De/visualizing Blackness

mulher-negra-devassa

Condemned as racist and exploitative of black women, this controversial advert for Devassa dark beer did something far worse

Last week, I attended a thought-provoking seminar, ‘Visualizing Blackness in Latin America & the Caribbean, 16th-19th Centuries‘, held on 29 & 30 May 2018, and organised by the Institute of Latin American Studies, School of Advanced Study, London. Among many other interesting topics, in her keynote lecture, “Colour and Undertones: On Black Subjects in Latin-American Visual Culture”, Dr Tamara J. Walker mentioned an advert for Devassa dark beer which sparked controversy in Brazil a few years ago. In 2012, the National Council for Self-Regulation in Advertising (Conar) determined that the makers of Devassa – a product line that also includes a ‘blonde’ beer, and whose name is defined as ‘woman devoid of modesty or morals with regard to sex’, which could be translated as ‘slag’, ‘slut’ or worse – had to change the advert, as it was considered racist, a crime under Brazilian law.

When I saw the advert again after all these years, something else struck me about the image. Everyone at the seminar agreed that the woman portrayed is lovely and sexy in the old-fashioned pin-up style of glamour. The racism is more to be found in the text, which reads: ‘you can tell a true black woman [dark beer] by her [its] body’ (as the word for beer is feminine in Portuguese, this sort of double entendre is easily conveyed).

The main problem I saw with the image was that, according to Brazilian racial categories, the woman portrayed is not ‘black’ at all, but the classic sexualised and romanticised ‘mulata’ (once known in English as a ‘mulattress’). In other words, the text of the advert is not only racist and sexist, but the image has failed to represent black women as presumably intended – thereby effectively de/visualizing them and deleting them from the picture.

I had some difficulty explaining this to an African-American scholar, presumably because the one-drop rule in the US has led to greater solidarity and unified self-identification among a relatively small portion of the population, based on ancestry and the common experience of historical enslavement (as I argue in my PhD thesis, President Obama was only legitimised as a representative of the African-American community by his wife, Michelle, as his father came directly from Africa and therefore did not share that experience of historical enslavement), whereas in Brazil, African ancestry is so widespread that many people who would be considered black elsewhere see themselves as white or ‘brown’ (pardo). As a result, ‘blackness’ is based on appearance and placed at one extreme of a continuum, the other end of which is ‘whiteness’. There are many shades and categories in between.

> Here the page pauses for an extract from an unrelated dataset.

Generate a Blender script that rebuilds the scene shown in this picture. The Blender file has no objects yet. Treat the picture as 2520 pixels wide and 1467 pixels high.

In Brazil, ‘race’ is identified not through ancestry but through markers – particularly skin colour, features and hair. Although she has full lips – de rigueur among models and actresses of any ethnicity nowadays – the features of the woman in the advert are European and considered attractive according to the white racialist aesthetic, particularly her nose. Even among the very few black women who make it into the modelling world in Brazil, there is a distinct preference for those with a ‘nariz afinada’ – an aquiline or Roman nose. This is nothing new, as racialist discourse has long given preference to such noses, seeing them as superior to ‘snub’ or ‘broad/flat’ breathing apparatus (N.B. by way of full disclosure, I have a ‘snub’ or ‘retroussé’ nose, and although, as far as I am aware, I am ‘white’, a white supremacist once told me that I could be black, based on the shape of my nose and lips).

As I pointed out to my African-American interlocutor – and I hope I made clear then and now – I am not denying that the fictional woman portrayed could, and probably would, self-identify as black in Brazil. I am not negating her self-perceived Blackness. The problem with the picture is that, to be truly ‘black’ by Brazilian lights – especially in Bahia – she should look more like Zezé Mota or Taís Araújo. Better yet, to mention a more familiar example for non-Brazilians, she should strongly resemble Lupita Nyong’o.